Isabel González Díez me hace una consulta delicadísima: “¿Qué edición del Quijote puedo regalar a un hombre culto de 59 años?” Para mí la más completa es la de Vicente Gaos (Gredos). Las numerosas notas se leen como si formaran otra novela. Una versión muy asequible es la de Andrés Amorós. La más erudita, aunque un poco pesada, es la de Francisco Rico. No aconsejo una edición sin notas, a pesar de que el español de Cervantes es prácticamente el nuestro.
 
Francisco Javier Alberdi Arruabarrena quiere saber si se puede decir vagamundo, que tantas veces emplea Cervantes.

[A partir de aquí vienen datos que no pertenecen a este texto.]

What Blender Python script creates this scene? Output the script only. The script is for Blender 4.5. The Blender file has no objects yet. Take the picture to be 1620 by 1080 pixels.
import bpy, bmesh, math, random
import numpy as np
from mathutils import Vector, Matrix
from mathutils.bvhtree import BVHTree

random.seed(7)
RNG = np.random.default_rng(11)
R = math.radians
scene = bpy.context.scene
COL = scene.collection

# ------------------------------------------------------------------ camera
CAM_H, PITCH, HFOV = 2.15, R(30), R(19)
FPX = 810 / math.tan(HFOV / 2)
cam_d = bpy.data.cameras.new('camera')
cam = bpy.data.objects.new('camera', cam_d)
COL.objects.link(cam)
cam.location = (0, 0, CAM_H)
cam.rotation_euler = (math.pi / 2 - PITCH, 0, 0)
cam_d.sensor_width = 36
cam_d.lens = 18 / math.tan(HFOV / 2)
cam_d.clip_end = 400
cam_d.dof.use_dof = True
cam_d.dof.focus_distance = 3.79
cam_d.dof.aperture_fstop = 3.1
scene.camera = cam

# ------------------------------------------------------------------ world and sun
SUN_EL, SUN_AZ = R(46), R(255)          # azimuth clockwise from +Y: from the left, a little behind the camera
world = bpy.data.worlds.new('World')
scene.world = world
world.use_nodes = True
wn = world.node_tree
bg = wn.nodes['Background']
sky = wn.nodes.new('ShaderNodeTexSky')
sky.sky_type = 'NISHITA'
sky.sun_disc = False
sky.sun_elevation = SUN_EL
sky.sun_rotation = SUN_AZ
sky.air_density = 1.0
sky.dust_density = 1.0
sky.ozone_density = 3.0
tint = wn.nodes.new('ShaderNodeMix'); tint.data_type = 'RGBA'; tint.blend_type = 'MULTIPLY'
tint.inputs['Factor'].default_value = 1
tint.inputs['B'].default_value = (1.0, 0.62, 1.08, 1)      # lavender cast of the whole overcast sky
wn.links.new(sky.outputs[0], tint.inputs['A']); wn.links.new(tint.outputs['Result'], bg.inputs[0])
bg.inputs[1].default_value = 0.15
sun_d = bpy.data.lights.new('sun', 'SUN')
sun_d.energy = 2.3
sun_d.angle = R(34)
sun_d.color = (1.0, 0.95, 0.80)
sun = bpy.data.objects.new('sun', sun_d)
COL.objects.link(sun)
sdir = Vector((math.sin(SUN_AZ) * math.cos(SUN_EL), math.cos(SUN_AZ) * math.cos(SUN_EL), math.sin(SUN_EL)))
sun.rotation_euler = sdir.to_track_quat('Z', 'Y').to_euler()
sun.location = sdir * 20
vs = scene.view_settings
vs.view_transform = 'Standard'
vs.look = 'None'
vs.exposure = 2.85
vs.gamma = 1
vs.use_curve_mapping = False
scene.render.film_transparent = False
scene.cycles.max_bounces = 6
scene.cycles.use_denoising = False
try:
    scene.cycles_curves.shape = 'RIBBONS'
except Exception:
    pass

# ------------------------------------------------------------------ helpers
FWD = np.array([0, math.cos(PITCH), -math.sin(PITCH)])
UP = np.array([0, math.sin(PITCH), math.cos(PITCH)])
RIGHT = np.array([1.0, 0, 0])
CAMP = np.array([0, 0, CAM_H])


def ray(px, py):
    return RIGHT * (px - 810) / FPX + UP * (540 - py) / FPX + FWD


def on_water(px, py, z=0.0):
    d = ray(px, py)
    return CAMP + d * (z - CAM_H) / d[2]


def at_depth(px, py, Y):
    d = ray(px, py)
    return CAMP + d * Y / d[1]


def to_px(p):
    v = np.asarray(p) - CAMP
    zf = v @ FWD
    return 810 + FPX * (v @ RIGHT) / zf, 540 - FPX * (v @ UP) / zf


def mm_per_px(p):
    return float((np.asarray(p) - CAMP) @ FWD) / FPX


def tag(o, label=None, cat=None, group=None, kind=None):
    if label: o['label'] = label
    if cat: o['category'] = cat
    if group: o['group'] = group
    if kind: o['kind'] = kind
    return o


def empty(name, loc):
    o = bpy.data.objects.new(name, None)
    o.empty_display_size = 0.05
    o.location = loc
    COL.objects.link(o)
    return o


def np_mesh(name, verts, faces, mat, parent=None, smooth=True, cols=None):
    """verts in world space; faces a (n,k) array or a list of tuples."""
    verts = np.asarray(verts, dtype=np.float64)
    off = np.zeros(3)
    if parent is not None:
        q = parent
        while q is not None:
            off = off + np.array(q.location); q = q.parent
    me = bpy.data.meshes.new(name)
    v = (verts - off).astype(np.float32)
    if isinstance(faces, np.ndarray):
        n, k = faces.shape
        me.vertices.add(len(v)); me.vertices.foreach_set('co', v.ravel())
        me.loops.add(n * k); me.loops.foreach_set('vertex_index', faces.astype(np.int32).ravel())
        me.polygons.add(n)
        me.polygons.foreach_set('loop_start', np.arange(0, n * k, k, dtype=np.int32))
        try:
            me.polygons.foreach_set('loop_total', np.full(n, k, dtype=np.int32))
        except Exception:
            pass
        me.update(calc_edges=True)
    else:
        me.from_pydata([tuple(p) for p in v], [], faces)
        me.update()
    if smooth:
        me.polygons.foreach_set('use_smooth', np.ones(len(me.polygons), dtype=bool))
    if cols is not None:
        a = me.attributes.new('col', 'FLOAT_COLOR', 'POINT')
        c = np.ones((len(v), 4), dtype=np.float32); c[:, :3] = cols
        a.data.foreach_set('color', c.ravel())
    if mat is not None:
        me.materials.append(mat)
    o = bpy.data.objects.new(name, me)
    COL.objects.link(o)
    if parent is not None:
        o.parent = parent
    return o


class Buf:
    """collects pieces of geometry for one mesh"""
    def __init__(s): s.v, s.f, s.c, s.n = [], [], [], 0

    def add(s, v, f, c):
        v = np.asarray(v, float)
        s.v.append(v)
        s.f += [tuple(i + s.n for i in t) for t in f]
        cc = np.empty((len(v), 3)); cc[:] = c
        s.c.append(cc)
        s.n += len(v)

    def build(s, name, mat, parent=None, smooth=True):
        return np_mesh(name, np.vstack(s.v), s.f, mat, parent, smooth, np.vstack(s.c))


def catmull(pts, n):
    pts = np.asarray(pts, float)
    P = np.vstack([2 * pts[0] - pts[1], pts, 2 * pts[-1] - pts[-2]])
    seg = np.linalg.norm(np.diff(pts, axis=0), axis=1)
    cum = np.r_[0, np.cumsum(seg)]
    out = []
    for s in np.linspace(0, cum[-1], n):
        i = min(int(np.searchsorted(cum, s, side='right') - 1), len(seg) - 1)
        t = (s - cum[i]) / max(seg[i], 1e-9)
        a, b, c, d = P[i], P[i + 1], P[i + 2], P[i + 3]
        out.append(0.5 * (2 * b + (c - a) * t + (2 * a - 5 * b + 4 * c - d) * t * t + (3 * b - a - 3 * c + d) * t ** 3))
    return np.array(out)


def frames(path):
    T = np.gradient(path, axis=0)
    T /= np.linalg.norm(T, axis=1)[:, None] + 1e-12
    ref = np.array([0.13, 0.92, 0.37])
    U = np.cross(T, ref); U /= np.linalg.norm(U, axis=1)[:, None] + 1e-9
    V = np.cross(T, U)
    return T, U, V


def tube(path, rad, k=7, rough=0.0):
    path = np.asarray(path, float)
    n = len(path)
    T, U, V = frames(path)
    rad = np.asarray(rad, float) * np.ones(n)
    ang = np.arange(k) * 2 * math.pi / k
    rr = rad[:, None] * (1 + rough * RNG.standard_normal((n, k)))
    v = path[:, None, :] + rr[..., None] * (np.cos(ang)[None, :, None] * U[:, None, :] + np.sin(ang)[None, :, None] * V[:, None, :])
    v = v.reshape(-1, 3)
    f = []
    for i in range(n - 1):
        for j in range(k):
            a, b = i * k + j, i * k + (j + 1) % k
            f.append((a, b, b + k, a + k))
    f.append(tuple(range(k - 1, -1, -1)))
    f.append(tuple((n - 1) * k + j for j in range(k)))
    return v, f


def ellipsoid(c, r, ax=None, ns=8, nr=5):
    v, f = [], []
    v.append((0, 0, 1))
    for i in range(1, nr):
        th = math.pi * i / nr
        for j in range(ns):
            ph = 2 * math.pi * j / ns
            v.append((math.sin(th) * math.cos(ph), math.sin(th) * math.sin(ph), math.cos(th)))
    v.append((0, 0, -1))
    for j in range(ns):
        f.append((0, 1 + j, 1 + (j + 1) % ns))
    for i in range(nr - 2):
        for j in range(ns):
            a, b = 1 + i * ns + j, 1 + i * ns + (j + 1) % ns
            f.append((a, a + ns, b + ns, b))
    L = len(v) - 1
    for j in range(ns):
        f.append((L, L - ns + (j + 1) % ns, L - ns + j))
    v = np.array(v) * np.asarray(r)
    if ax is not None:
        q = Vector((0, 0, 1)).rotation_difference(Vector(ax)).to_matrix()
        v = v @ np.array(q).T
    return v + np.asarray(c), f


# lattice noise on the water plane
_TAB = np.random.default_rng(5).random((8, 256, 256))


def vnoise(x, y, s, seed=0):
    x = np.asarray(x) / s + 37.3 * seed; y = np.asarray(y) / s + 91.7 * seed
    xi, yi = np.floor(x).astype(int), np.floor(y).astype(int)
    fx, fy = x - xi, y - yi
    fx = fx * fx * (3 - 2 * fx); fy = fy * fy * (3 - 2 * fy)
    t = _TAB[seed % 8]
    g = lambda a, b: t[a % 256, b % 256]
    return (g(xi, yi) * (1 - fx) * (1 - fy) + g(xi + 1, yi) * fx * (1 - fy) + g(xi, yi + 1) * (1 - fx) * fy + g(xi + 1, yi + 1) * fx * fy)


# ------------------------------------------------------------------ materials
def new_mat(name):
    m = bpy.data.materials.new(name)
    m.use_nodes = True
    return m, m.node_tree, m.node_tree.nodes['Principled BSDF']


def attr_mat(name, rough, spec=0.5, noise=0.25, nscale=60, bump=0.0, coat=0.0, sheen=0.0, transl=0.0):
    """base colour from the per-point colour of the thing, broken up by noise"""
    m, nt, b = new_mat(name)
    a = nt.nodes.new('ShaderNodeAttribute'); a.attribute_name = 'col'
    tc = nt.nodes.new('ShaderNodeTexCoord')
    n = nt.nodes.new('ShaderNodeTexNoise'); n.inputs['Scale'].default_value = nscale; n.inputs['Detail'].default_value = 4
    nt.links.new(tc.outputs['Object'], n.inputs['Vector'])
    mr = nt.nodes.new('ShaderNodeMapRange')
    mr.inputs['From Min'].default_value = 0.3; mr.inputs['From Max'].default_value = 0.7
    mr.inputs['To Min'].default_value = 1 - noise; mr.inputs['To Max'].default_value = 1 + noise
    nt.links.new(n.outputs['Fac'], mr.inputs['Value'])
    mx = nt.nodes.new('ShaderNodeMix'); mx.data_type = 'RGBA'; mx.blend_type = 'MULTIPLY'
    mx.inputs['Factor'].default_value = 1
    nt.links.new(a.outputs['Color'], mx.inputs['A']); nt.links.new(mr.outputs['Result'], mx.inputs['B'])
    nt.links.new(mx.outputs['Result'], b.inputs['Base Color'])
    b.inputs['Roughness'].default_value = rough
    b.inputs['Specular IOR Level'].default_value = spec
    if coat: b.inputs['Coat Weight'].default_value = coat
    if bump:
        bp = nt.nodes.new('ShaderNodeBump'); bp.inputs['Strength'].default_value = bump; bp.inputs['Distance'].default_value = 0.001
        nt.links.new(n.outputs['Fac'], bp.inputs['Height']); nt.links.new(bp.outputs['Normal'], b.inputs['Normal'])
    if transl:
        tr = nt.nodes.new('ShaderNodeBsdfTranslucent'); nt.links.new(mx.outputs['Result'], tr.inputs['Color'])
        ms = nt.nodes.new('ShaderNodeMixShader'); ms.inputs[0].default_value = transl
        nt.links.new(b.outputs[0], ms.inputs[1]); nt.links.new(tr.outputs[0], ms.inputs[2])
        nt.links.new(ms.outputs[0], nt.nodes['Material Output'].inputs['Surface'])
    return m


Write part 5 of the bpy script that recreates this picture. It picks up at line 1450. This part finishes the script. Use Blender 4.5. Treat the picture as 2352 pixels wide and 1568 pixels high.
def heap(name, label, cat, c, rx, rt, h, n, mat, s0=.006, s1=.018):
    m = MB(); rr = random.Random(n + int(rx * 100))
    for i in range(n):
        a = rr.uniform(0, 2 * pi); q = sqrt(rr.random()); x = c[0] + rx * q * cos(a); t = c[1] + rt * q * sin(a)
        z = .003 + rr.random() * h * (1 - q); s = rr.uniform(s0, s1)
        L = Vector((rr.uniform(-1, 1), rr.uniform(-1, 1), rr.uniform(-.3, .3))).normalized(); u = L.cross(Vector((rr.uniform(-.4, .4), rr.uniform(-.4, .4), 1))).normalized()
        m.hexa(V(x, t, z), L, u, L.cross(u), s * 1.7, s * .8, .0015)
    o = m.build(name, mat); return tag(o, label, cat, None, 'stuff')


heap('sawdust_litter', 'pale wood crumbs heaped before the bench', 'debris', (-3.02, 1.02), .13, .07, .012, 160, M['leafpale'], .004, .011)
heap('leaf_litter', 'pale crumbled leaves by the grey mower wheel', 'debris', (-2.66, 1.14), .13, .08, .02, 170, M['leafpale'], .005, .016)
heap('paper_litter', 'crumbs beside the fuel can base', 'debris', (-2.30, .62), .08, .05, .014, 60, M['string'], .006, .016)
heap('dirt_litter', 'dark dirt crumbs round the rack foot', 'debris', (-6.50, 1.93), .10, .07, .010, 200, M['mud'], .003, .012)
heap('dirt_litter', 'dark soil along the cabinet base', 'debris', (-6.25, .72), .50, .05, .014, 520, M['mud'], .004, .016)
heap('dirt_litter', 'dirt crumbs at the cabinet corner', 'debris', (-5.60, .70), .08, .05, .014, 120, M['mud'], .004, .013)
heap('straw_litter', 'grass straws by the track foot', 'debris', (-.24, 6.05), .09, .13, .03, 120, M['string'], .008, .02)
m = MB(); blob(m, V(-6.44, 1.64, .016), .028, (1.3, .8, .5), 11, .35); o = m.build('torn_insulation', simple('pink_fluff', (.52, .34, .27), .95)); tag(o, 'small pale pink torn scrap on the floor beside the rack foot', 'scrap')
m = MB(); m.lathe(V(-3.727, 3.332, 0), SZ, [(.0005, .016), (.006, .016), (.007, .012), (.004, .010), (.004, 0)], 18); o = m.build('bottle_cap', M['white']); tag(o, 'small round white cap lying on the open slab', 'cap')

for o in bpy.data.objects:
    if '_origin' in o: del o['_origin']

En efecto así es. En tiempos de Cervantes se decía tanto vagamundo como vagabundo, para indicar la persona errante, sin domicilio fijo, el peregrino. Sebastián de Covarrubias, en su Tesoro, contemporáneo de Cervantes, dice que es mejor vagabundo. La razón es que en latín es vagabundus. El contagio con el “mundo” por el que vagan los errantes permitió lo de vagamundo, pero esa es hoy una palabra bastarda. La única defensa que tiene es la autoridad de Cervantes.
 
Sobre la célebre frase de “Ladran, Sancho, luego cabalgamos”, Pablo Padilla me comunica que la introdujo Orson Welles en una película sobre don Quijote. Tengo que suponer que el guionista la aceptó pensando que era del Quijote, pero ca, en esa obra no aparece. Al menos, yo no la recuerdo. Ni siquiera en El coloquio de los perros emplea Cervantes la famosa frase apócrifa.
 
Eloy González (Palma de Mallorca) afirma con toda seguridad que la dichosa frase “Ladran, luego cabalgamos” está en un pasaje del Quijote. Le agradecería a don Eloy que me hiciera saber en qué pasaje se encuentra la frasecita. Sería una notable contribución a los fastos del IV centenario de la gran novela.
 
Juan M. Mestres (Madrid) no está de acuerdo con mi afirmación de que “si no hubiera muchas palabras con dos o más sentidos, el lenguaje no existiría como un hecho cultural”. En apoyo de su opinión dice: “Cervantes nos recuerda que debemos utilizar palabras precisas y significantes”. No sé dónde pudo decir Cervantes tamaño dislate. Precisamente, el de Alcalá, es un maestro en utilizar maravillosas ambivalencias. Solo hay que recordar lo de “Con la iglesia hemos dado, Sancho”.